Resolved = Remembered
A hex is resolved when it has a memory attached to it. Not when a quest is completed—when something meaningful happened to this character in this place.
Two Maps, Two Purposes
| Map | Purpose | Who Fills It |
|---|---|---|
| The Shared Tavern Map | Intelligence layer—what’s out there, who found it | Everyone contributes; any guild member can reference it |
| Your Personal Map | Progression layer—what you’ve experienced | Only your character’s own experiences count |
The shared tavern map tells you what exists. Your personal map tracks what you’ve lived.
Progression Through Exploration
Tier advancement works like blackout bingo. As a character pursues goals, travels, makes discoveries, and lives through complications, their personal hex map fills in organically. When enough of the map has memories, that character has outgrown this frontier.

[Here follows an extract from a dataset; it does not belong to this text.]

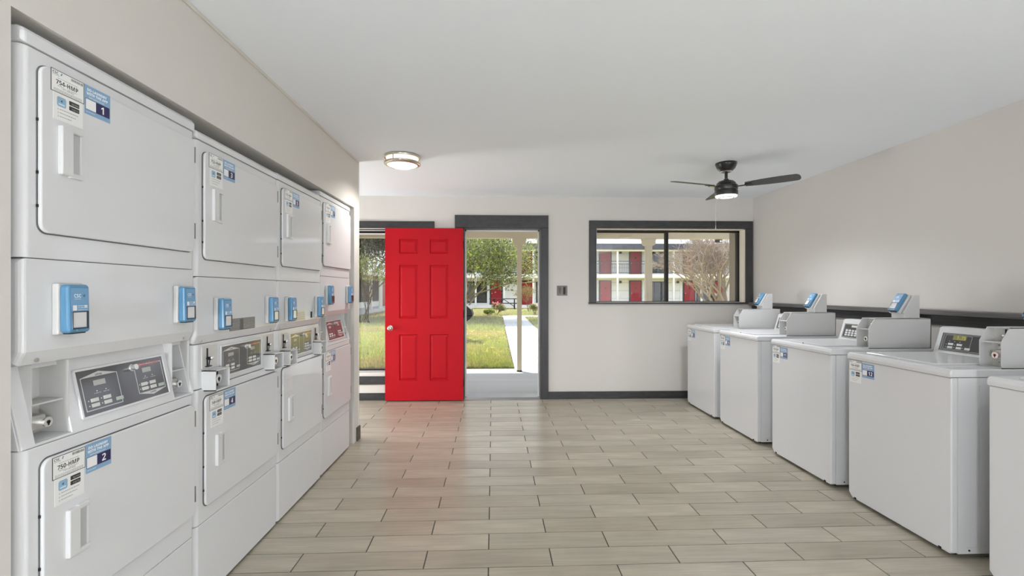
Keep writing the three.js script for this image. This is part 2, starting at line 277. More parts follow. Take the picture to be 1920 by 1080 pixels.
{
  const d = new THREE.Group(); d.name = 'door_1'; d.position.set(-0.402, 0.012, BACK + 0.042); d.userData = { kind: 'structure', label: 'bright red six panel door swung open flat against the wall' }; scene.add(d);
  const w = 0.915, h = 2.034, cols = [[0.165, 0.382], [0.524, 0.742]].map((p) => p.map((v) => v - w)), rows = [[1.736, 1.902], [0.97, 1.598], [0.235, 0.778]], holes = [], T = 0.042;
  for (const [x0, x1] of cols) for (const [y0, y1] of rows) holes.push(rect(x0, x1, y0, y1));
  part('door_leaf', [at(extrude(poly(rect(-w, 0, 0, h), holes), 0.016, 0.0016), 0, 0, T - 0.016), box(-w, 0, 0, h, 0, T - 0.012)], M.red, d);
  for (const [x0, x1] of cols) for (const [y0, y1] of rows) { // sunk field, sloped border, raised centre
    const W = x1 - x0, H = y1 - y0, b = 0.026, e = 0.007, g = new THREE.BufferGeometry(), c = [[0, 0], [1, 0], [1, 1], [0, 1]], P = [], ring = (i, z) => c.map(([a, q]) => [x0 + i + a * (W - 2 * i), y0 + i + q * (H - 2 * i), z]);
    const rings = [ring(0.001, T - 0.003), ring(e, T - 0.0115), ring(e + 0.004, T - 0.0115), ring(e + b, T - 0.0025)];
    const quad = (a, q, s, t) => P.push(...a, ...q, ...s, ...a, ...s, ...t);
    for (let k = 0; k < 3; k++) for (let i = 0; i < 4; i++) quad(rings[k][i], rings[k][(i + 1) % 4], rings[k + 1][(i + 1) % 4], rings[k + 1][i]);
    quad(...rings[3]); g.setAttribute('position', new THREE.Float32BufferAttribute(P, 3)); g.setAttribute('uv', new THREE.Float32BufferAttribute(P.flatMap((_, i) => i % 3 ? [] : [P[i], P[i + 1]]), 2)); g.computeVertexNormals();
    part('raised_panel', g, M.red, d);
  }
  const knob = part('door_knob', [at(lathe([[0, 0], [0.032, 0], [0.033, 0.004], [0.026, 0.008], [0.012, 0.012], [0.011, 0.03], [0.022, 0.036], [0.027, 0.046], [0.025, 0.056], [0.012, 0.06], [0, 0.0605]], 28), -w + 0.062, 0.855, T, PI / 2)], M.nickel, d, 'satin nickel round knob');
  part('key_slot', cylZ(0.006, 0.004, -w + 0.062, 0.855, T + 0.06), M.darkmetal, knob);
  part('latch_plate', box(-w - 0.001, -w + 0.001, 0.82, 0.89, 0.008, 0.032), M.nickel, d);
  for (const y of [0.2, 1.02, 1.84]) part('hinge', [at(cyl(0.006, 0.006, 0.09, 12), 0.004, y, T * 0.5), box(-0.002, 0.001, y - 0.045, y + 0.045, 0.004, T - 0.004)], M.darkmetal, d);
}
struct('trim_8', [box(3.012, 3.031, 1.166, 2.063, BACK - 0.1, BACK + 0.004), box(1.2, 3.03, 2.052, 2.065, BACK - 0.1, BACK + 0.004), box(1.199, 1.206, 1.166, 2.063, BACK - 0.1, BACK + 0.004)], std(lin(0.82, 0.76, 0.64), 0.6), 'lining of the sliding window opening with warm sun bounce put into its colour');  // cream tone imitates sunlight bounced onto the reveal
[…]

Different characters fill different hexes—the herbalist’s map looks nothing like the bounty hunter’s.
Outgrowing the Frontier
Tier transition isn’t about the village growing—it’s about the character having exhausted what this place has to offer them. What comes next is a choice: move on to a larger frontier with a new blank map, or retire—your story in this place is complete.
Retirement as Fulfillment
Not every character arc ends with slaying a god. The herbalist who catalogued every plant and opened a shop—that’s a complete story. Retirement is fulfillment, not a power ceiling. The system supports both pushing forward and concluding your story.
This keeps the roster fresh naturally. Characters cycle out because their stories conclude, not because they died.
New Characters, Fresh Maps
A veteran player’s new character starts with a blank personal map regardless of how explored the world feels. The shared tavern map gives intelligence, but their progression is their own.
Optional: Hexcrawl Mode
If your group prefers detailed hex-by-hex exploration where the journey is the primary content, see the Hexmancer appendix for procedural terrain generation tables.